The state is asking anglers if they want the Fish and Game department to start a lake trout removal process such as the one at Lake Pend Oreille.
Lake trout in Lake Pend Oreille were targeted for removal after a downtown in the lake’s popular kokanee fishery. Kokanee populations in Pend Oreille have recovered, and the state pays anglers bounties to harvest lake trout.
Fish and Game wants to know if anglers prefer Priest Lake’s trophy mackinaw fishery over one that manages for native species such as whitefish, bull trout and cutthroat trout.
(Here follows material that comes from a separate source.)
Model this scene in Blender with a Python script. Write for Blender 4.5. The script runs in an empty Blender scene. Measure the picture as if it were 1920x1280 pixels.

In 2013, Fish and Game formed a fishery advisory group for Priest Lake that worked with the department on management options. Alternatives that will be discussed at upcoming meetings include continuing the existing management primarily for a sustainable lake trout fishery and continue bull trout conservation efforts in Upper Priest Lake. Other options include suppressing lake trout numbers and managing the lake for a kokanee, cutthroat trout and bull trout.
Additional meetings are set at 6:30 p.m. July 24 at the Priest River Events Center, at 5399 Highway 2, and at 6:30 p.m. July 27 in Coeur d’Alene at the Panhandle Region Office, 2885 W. Kathleen Ave.
Fish and Game also plans to mail surveys to a randomly selected number of anglers, and at the same time, make an online poll available on its website (idfg.idaho.gov). Fisheries managers plan to make a decision on how to proceed with the lake’s management by the end of this year.